Já a havia lido, Fernando. E me declaro plenamente esclarecido. Na verdade, não fiz um reparo ao seu artigo. Apenas uma glosa, nas duas primeiras acepções da palavra, como constam do Dicionãrio Aurélio.
Abraço.
O comentário será simples. Publiquei na minha página do facebook, para que mais pessoas se deliciem com sua obra. E nos outros comentários; está, aí uma boa reflexão na pergunta de Raymundo de Oliveira: Só para reflexão, o que é um “intelectual”????
Meu caro Nealdo Zaidan:
Li o comentário de Raymundo de Oliveira, a quem sou grato pela leitura, propondo a pergunta que evitei enfrentar de forma direta. Ele próprio esboça uma resposta e por certo todos temos alguma noção refletida ou não do que seja essa figura complexa e discutível que é o intelectual.Evitei a questão porque há muitos modos de conceituar o intelectual. Adentrar por esses labirintos seria tarefa para um outro artigo, que com certeza suscitaria infinitas variações e sobretudo divergências. Há dois sentidos do termo implícitos no meu artigo. O primeiro compreende o intelectual enquanto formulador de teorias e ideias que influenciam o movimento da história. Seria o caso de alguns que cito nominalmente: Marx, Engels, Lenin, Trotsky…

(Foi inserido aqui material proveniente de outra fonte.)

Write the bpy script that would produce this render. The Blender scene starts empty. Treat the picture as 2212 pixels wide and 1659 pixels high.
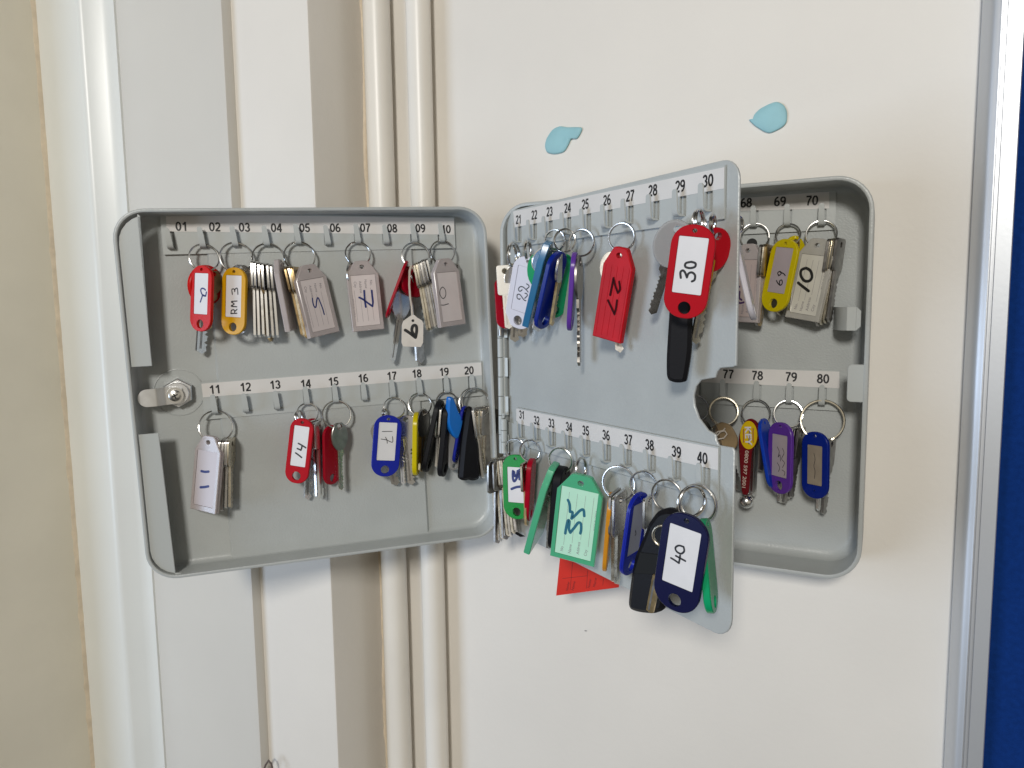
import bpy, bmesh, math, random
from mathutils import Vector as V, Matrix, geometry
random.seed(7)
SC = bpy.context.scene
COL = SC.collection

# ------------------------------------------------------------------ camera
CAM = V((0.307141, -0.636442, 0.208756))
YAW, PITCH, ROLL, FPX = 0.468544, -0.10409, -0.01394, 1579.04   # focal length in pixels of a 2212 px wide picture
_f = V((-math.sin(YAW)*math.cos(PITCH), math.cos(YAW)*math.cos(PITCH), math.sin(PITCH)))
_r = V((math.cos(YAW), math.sin(YAW), 0)); _u = _r.cross(_f)
CR = _r*math.cos(ROLL) + _u*math.sin(ROLL); CU = -_r*math.sin(ROLL) + _u*math.cos(ROLL); CF = _f
cd = bpy.data.cameras.new('camera'); cam = bpy.data.objects.new('camera', cd); COL.objects.link(cam)
cam.matrix_world = Matrix(((CR.x, CU.x, -CF.x, CAM.x), (CR.y, CU.y, -CF.y, CAM.y), (CR.z, CU.z, -CF.z, CAM.z), (0, 0, 0, 1)))
cd.sensor_width = 36; cd.lens = 36*FPX/2212; cd.clip_start = 0.02; cd.clip_end = 50
SC.camera = cam

# ------------------------------------------------------------------ light
SC.view_settings.view_transform = 'Standard'; SC.view_settings.look = 'None'
SC.view_settings.gamma = 1; SC.view_settings.use_curve_mapping = False
SC.view_settings.exposure = 0.0
w = bpy.data.worlds.new('World'); SC.world = w; w.use_nodes = True
nt = w.node_tree; bg = nt.nodes['Background']
tc = nt.nodes.new('ShaderNodeTexCoord'); sp = nt.nodes.new('ShaderNodeSeparateXYZ'); rp = nt.nodes.new('ShaderNodeValToRGB')
mr = nt.nodes.new('ShaderNodeMapRange'); mr.inputs[1].default_value = -1; mr.inputs[2].default_value = 1
nt.links.new(tc.outputs['Generated'], sp.inputs[0]); nt.links.new(sp.outputs[2], mr.inputs[0]); nt.links.new(mr.outputs[0], rp.inputs[0])
e = rp.color_ramp.elements
e[0].position = 0.12; e[0].color = (0.62, 0.57, 0.48, 1); e[1].position = 0.88; e[1].color = (0.58, 0.53, 0.44, 1)
e_ = rp.color_ramp.elements.new(0.5); e_.color = (1.08, 0.98, 0.80, 1)
# made-up bright and dark noise patches in the world, giving metals contrasting reflections
nz = nt.nodes.new('ShaderNodeTexNoise'); nz.inputs['Scale'].default_value = 1.6; nz.inputs['Detail'].default_value = 1.5
r2 = nt.nodes.new('ShaderNodeValToRGB'); r2.color_ramp.elements[0].position = .45; r2.color_ramp.elements[1].position = .53
r2.color_ramp.elements[0].color = (.12, .12, .12, 1); r2.color_ramp.elements[1].color = (1.75, 1.75, 1.75, 1)
mx = nt.nodes.new('ShaderNodeMix'); mx.data_type = 'RGBA'; mx.blend_type = 'MULTIPLY'; mx.inputs[0].default_value = 1
mp = nt.nodes.new('ShaderNodeMapping'); mp.inputs['Location'].default_value = (0.9, 0.35, 0.2)
nt.links.new(tc.outputs['Generated'], mp.inputs[0]); nt.links.new(mp.outputs[0], nz.inputs['Vector']); nt.links.new(nz.outputs[0], r2.inputs[0])
nt.links.new(rp.outputs[0], mx.inputs[6]); nt.links.new(r2.outputs[0], mx.inputs[7])
nt.links.new(mx.outputs[2], bg.inputs[0]); bg.inputs[1].default_value = 0.205

def area(name, loc, target, size, power, color, sy=None):
    l = bpy.data.lights.new(name, 'AREA'); l.energy = power; l.color = color
    l.size = size
    if sy: l.shape = 'RECTANGLE'; l.size_y = sy
    o = bpy.data.objects.new(name, l); COL.objects.link(o); o.location = loc
    o.rotation_euler = (V(target)-V(loc)).to_track_quat('-Z', 'Y').to_euler()
    return o
area('ceiling_light', (0.68, -2.50, 1.12), (0.05, 0, 0.1), 0.38, 38, (1.0, 0.965, 0.90), 0.38)
area('window_light', (-1.25, -2.05, -0.10), (0.1, 0, 0.1), 0.95, 23, (0.60, 0.76, 1.0), 0.9)

# ------------------------------------------------------------------ pixels of the photo -> points
CROP = dict(d=(0, 0, 4032, 2212),
  c1=(400, 760, 800, 1896), c2=(1100, 760, 900, 2133), c3=(450, 1380, 800, 1443), c4=(1150, 1380, 900, 1821),
  c5=(1900, 600, 600, 1106), c6=(2400, 600, 600, 995), c7=(1900, 1550, 600, 1171), c8=(2350, 1650, 600, 1106),
  r1=(2800, 640, 700, 1452), r2=(2650, 1350, 850, 1410), r5=(2000, 300, 1300, 2212),
  e1=(1580, 1020, 380, 1501), e2=(1440, 1560, 520, 2157), e3=(1940, 880, 420, 1394), e4=(2560, 800, 400, 1327),
  e5=(2440, 1900, 420, 1244), e6=(2700, 1540, 620, 1978), e7=(2180, 2180, 300, 2212), e8=(500, 1420, 300, 1659),
  f1=(1160, 1030, 180, 995), f2=(1360, 1020, 160, 885), f3=(1120, 1640, 120, 766), f4=(1960, 1800, 140, 893),
  f5=(2160, 1880, 220, 1073), f6=(2330, 960, 180, 747), f7=(2880, 900, 380, 1576), f8=(2020, 1100, 90, 1244))
def px(c, p):
    x0, y0, ws, wi = CROP[c]; k = ws/wi
    return ((x0+p[0]*k)*2212/4032, (y0+p[1]*k)*2212/4032)
def pscale(c): return CROP[c][2]/CROP[c][3]*2212/4032
def ray(p): return CF + CR*((p[0]-1106)/FPX) - CU*((p[1]-829.5)/FPX)
def hit(p, o, n):
    d = ray(p); return CAM + d*((o-CAM).dot(n)/d.dot(n))
def at_y(p, y): return hit(p, V((0, y, 0)), V((0, 1, 0)))

# ------------------------------------------------------------------ frames: X right, Y up, Z out of the face
def frame(o, X, Y, Z):
    return Matrix(((X.x, Y.x, Z.x, o.x), (X.y, Y.y, Z.y, o.y), (X.z, Y.z, Z.z, o.z), (0, 0, 0, 1)))
H, W, D = 0.300, 0.2996, 0.050
A_DOOR, A_PAN = 2.39202, 0.572027
DD, DB = 0.0229, 0.0361                     # depth of the door's and of the body's label plane behind their rims
s_, c_ = math.sin(-0.030533), math.cos(-0.030533)
_e = V((math.cos(A_DOOR), -math.sin(A_DOOR), 0)); _z = V((0, 0, 1))
_du = _e*c_ + _z*s_; _dz = -_e*s_ + _z*c_; _n = V((math.sin(A_DOOR), math.cos(A_DOOR), 0))
_o = V((0, -D, 0.15-0.001445)) + _du*0.00768 - _dz*0.15
M_DOOR = frame(_o, -_du, _dz, _n)
M_BODY = frame(V((0, -D, 0)), V((1, 0, 0)), _z, V((0, -1, 0)))
_e = V((math.cos(A_PAN), -math.sin(A_PAN), 0))
M_PAN = frame(V((0.003656, -D+0.003, 0)), _e, _z, _e.cross(_z))
def off(M, d): return M @ Matrix.Translation((0, 0, d))
M_DF, M_BF = off(M_DOOR, -DD), off(M_BODY, -DB)   # label planes
def onp(c, p, M, d=0.0):
    o = M.translation; n = M.col[2].xyz
    return hit(px(c, p), o+n*d, n)
def loc(c, p, M, d=0.0): return M.inverted() @ onp(c, p, M, d)

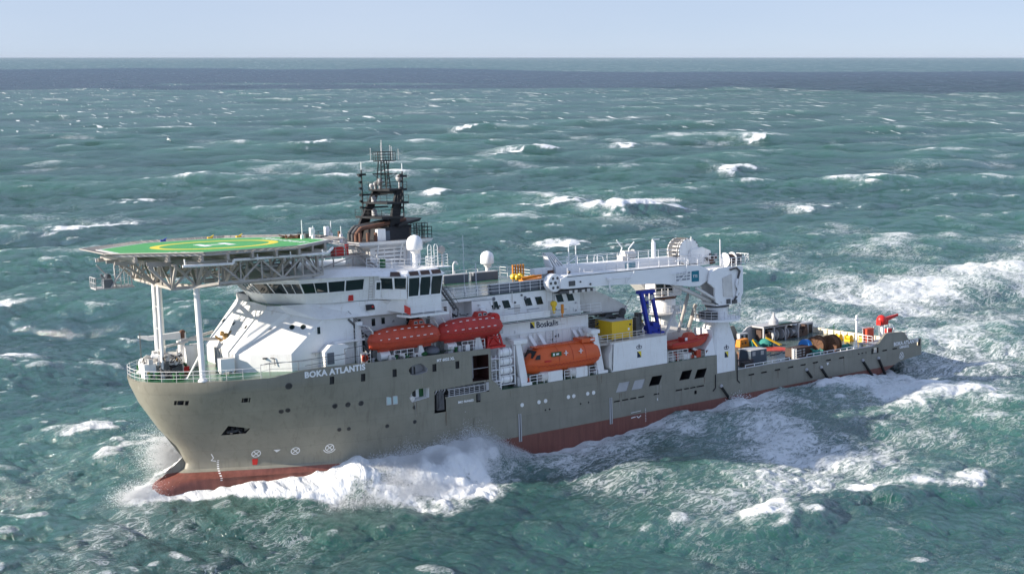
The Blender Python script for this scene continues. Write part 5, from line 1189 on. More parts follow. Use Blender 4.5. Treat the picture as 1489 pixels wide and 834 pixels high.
# life raft canisters on their rack
g = MB()
for z in (6.9, 7.95, 9.0, 10.05): g.box(38.9, 41.0, -10.6, -9.6, z - .62, z - .56)
for x in (38.9, 41.0): g.bar((x, -10.6, 5.87), (x, -10.6, 10.7), .09).bar((x, -9.6, 5.87), (x, -9.6, 10.7), .09)
g.ladder((38.2, -10.5, 5.9), (38.2, -10.5, 9.9), .6, (1, 0, 0), .045).rail([(37.7, -10.9, 5.9), (38.9, -10.9, 5.9)], 1.0, 3, .6, .04)
for z in (6.9, 8.2, 9.5): g.box(37.6, 38.9, -10.9, -9.6, z, z + .05)
rack = build('raft_rack', g, 'white_clean', ship)
can0 = None
for i, (z, lab) in enumerate(((10.05, 'white life raft canister, topmost of the rack of four'), (9.0, 'white life raft canister, second from the top of its rack'), (7.95, 'white life raft canister, third from the top of its rack'), (6.9, 'white life raft canister, lowest of the rack of four'))):
    if can0 is None:
        t = thing('life_raft', lab, 'life raft', (39.0, -10.1, z), 0, 'life raft canisters in the side rack')
        build('canister', MB().lathe([(.05, 0), (.36, .06), (.47, .16), (.5, .3), (.5, .62), (.52, .64), (.52, .7), (.5, .72), (.5, 1.1), (.52, 1.12), (.52, 1.18), (.5, 1.2), (.5, 1.55), (.47, 1.7), (.36, 1.8), (.05, 1.86)], (0, 0, 0), 'x', 22), 'white_clean', t, angle=50)
        build('strap', MB().lathe([(.53, .42), (.53, .47)], (0, 0, 0), 'x', 20), 'lightgrey', t); build('strap', MB().lathe([(.53, 1.35), (.53, 1.4)], (0, 0, 0), 'x', 20), 'lightgrey', t); can0 = t
    else:
        t = copy_tree(can0); t.matrix_world = SHIP @ Matrix.Translation((39.0, -10.1, z)); t['label'] = lab

# two tall white davit columns for the orange boat, machinery covers
for x in (41.9, 53.2):
    g = MB().hexa([(x - .1, -10.7, 5.87), (x + .95, -10.7, 5.87), (x + .95, -10.2, 5.87), (x - .1, -10.2, 5.87), (x - .55, -10.4, 11.1), (x + .15, -10.4, 11.1), (x + .15, -9.9, 11.1), (x - .55, -9.9, 11.1)])
    g.box(x - .9, x + 1.0 if x < 50 else x + .4, -10.6, -9.4, 10.85, 11.3).bar((x - .2, -9.9, 11.1), (x - .2, -8.1, 11.2), .4)
    g.box(x - .2, x + 1.3, -10.9, -9.9, 5.87, 6.2)
    d = build('boat_davit', g, 'white', ship, smooth=False)
    build('davit_block', MB().box(x + (.1 if x < 50 else -1.3), x + (1.1 if x < 50 else -.3), -10.2, -9.7, 10.6, 11.0).tube((x + .6 if x < 50 else x - .8, -9.9, 10.7), (x + .9 if x < 50 else x - 1.0, -9.8, 9.7), .06), 'white_worn', d)
for x, w in ((45.5, 2.1), (49.6, 1.7)):
    g = MB().box(x, x + w, -10.95, -9.9, 5.87, 7.1)
    d = build('machinery_cover', g, 'white', ship, smooth=False); build('brake_drum', MB().lathe([(.62, -.9), (.62, 0)], (x, -10.4, 6.55), 'x', 18), 'white_worn', d)
g = MB()
for a, b in ((42.9, 44.9), (47.9, 48.9), (51.6, 52.7)): g.rail([(a, -10.9, 5.87), (b, -10.9, 5.87)], 1.1, 3, .9, .045)
build('railing', g, 'white_clean', ship)

# ================================================================ WHITE SIDE HOUSE, YELLOW CONTAINER, BLUE FRAME
g = MB().prism([(55.0, -11.0, 5.87), (64.0, -11.0, 5.87), (64.0, -11.0, 9.45), (55.2, -11.0, 9.45)], (0, 3.6, 0))
sideh = build('side_house', g, ['white', 'black'], ship, 'white box house flush with the hull side', smooth=False)
build('drip_streaks', MB().box(55.2, 64.0, -11.03, -7.4, 9.45, 9.5), 'white_worn', sideh)
logo(59.4, -11.0, 7.55, .62, sideh, True)
build('white_skirt', MB().prism([(55.0, -11.0, 6.0), (54.6, -11.0, 6.6), (54.6, -11.0, 8.0), (55.2, -11.0, 9.3), (55.4, -11.0, 9.3), (55.2, -11.0, 6.0)], (0, 2.4, 0)), 'white_worn', sideh)
railing([(53.6, -10.6, 9.5), (60.6, -10.6, 9.5)], sideh, h=.95, n=3, post=1.1, r=.04, mat='white_worn')
railing([(53.6, -10.6, 9.5), (53.6, -7.5, 9.5)], sideh, h=.95, n=3, post=1.1, r=.04, mat='white_worn')
build('container_frame', MB().box(53.6, 60.6, -10.5, -7.0, 9.2, 9.46), 'grey_steel', sideh)
t = thing('yellow_container', 'plain bright yellow container on the platform beside the blue A-frame', 'container', (55.9, -10.1, 9.62))
build('body', MB().box(0, 3.2, 0, 3.4, .1, 2.25), 'yellow', t, smooth=False)
build('corner_posts', MB().box(-.03, .1, -.03, .1, 0, 2.3).box(3.1, 3.23, -.03, .1, 0, 2.3).box(-.03, .1, 3.3, 3.43, 0, 2.3).box(0, 3.2, -.02, .02, 2.2, 2.29).box(-.02, .02, 0, 3.4, 2.2, 2.29), 'yellow', t, smooth=False)
build('lifting_hole', MB().lathe([(.13, -.05), (.13, 0)], (2.85, 0, 1.7), 'y', 12).lathe([(.11, -.05), (.11, 0)], (0, 2.9, 1.7), 'x', 12), 'black', t)
build('sign_plate', MB().box(2.5, 2.75, -.03, 0, 1.0, 1.3), 'mark_white', t, smooth=False)
build('roof_cover', MB().box(.05, 3.15, .05, 3.35, 2.25, 2.28), 'lightgrey', t, smooth=False)
g = MB(); g.ball((57.8, -7.8, 12.0), .5, 8, .35)
tag(build('black_cover', g, 'black'), 'small black cover lying on top of the yellow container', 'cover').matrix_world = SHIP
t = thing('blue_a_frame', 'tall royal blue launch frame with sheaves, beside the yellow container', 'A-frame', (63.0, -8.2, 9.4))
g = MB()
g.bar((.1, -.5, 0), (-1.15, -.4, 5.6), .5, .4).bar((2.25, .1, 0), (.95, .1, 5.6), .42, .35)
g.box(-1.35, 1.15, -.55, .35, 5.3, 5.75).box(-.2, 2.6, -.6, 2.4, -.05, .2)
g.bar((-.55, 0, 2.8), (.2, 0, 2.6), .5, .25).bar((.15, 0, 5.4), (.2, 0, 2.6), .35, .3)
build('frame', g, 'blue', t, smooth=False)
for x, z, m in ((-.35, 4.7, 'lightgrey'), (-.35, 3.7, 'slate'), (.5, 4.8, 'lightgrey'), (-.2, 3.0, 'lightgrey')):
    build('sheave', MB().lathe([(.3, -.1), (.34, 0), (.3, .1)], (x, -.55, z), 'y', 16), m, t)
build('winch', MB().lathe([(.4, -.6), (.4, .6)], (.4, 0, .7), 'y', 14).box(.8, 1.6, -.4, .5, .1, 1.5), 'blue', t)
g = MB().box(60.4, 61.0, -9.3, -8.6, 9.5, 11.9).bar((61.2, -8.6, 9.5), (61.9, -8.4, 11.2), .25).box(62.0, 62.6, -7.8, -7.0, 9.5, 12.2).tube((61, -8.9, 10.2), (61.9, -8.9, 10.9), .25)
g.rail([(61.2, -6.8, 9.5), (64.0, -6.8, 9.5), (64, -9.8, 9.5)], 2.2, 3, 1.2, .045)
build('launch_machinery', g, 'dark_steel', ship)
build('umbilical_cable', MB().pipe([(58.4, -7.6, 12.1), (60.0, -7.5, 13.0), (61.2, -7.6, 14.6)], .03, 5), 'black', ship)
build('yellow_valve', MB().box(62.3, 63.1, -7.4, -7.0, 10.7, 11.2), 'yellow', ship)

# ================================================================ RESCUE BOAT ON ITS CRADLE
t = thing('rescue_boat', 'small open red-orange rescue boat between the white side house and the crane tower', 'rescue boat', (65.2, -9.7, 7.05), 0)
st = [(0, 1.0, .28, .95), (.6, 1.1, .12, 1.02), (3.2, 1.2, 0, 1.1), (5.2, .95, .1, 1.22), (6.4, .5, .5, 1.4), (7.0, .08, 1.0, 1.5)]
R_ = [[(s, -w, z1), (s, -w * 1.0, z1 - .3), (s, -w * .75, zk + .2), (s, 0, zk), (s, w * .75, zk + .2), (s, w, z1 - .3), (s, w, z1), (s, w * .7, z1 - .05), (s, -w * .7, z1 - .05)] for s, w, zk, z1 in st]
bh = build('boat_hull', MB().loft(R_), 'boatorange2', t, angle=45)
for sg in (-1, 1):
    g = MB(); P_ = [(s, sg * w, z1 - .02) for s, w, zk, z1 in st]
    for a, b in zip(P_, P_[1:]): g.tube(a, b, .15, 8)
    build('fender_belt', g, 'boatred', bh)
build('engine_cowl', MB().hexa([(2.7, -.7, 1.1), (4.9, -.6, 1.1), (4.9, .6, 1.1), (2.7, .7, 1.1), (3.2, -.5, 2.0), (4.0, -.5, 2.1), (4.0, .5, 2.1), (3.2, .5, 2.0)]), 'boatorange2', bh)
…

Outra categoria de intelectual compreende aqueles cuja função na sociedade é antes de tudo assimilar ideias e teorias, além de profissionalmente difundi-las. Esse tipo de intelectual opera antes de tudo na universidade e noutras instituições culturais. Sei que minha resposta não é suficiente, mas esclarece melhor o conceito de intelectual que usei.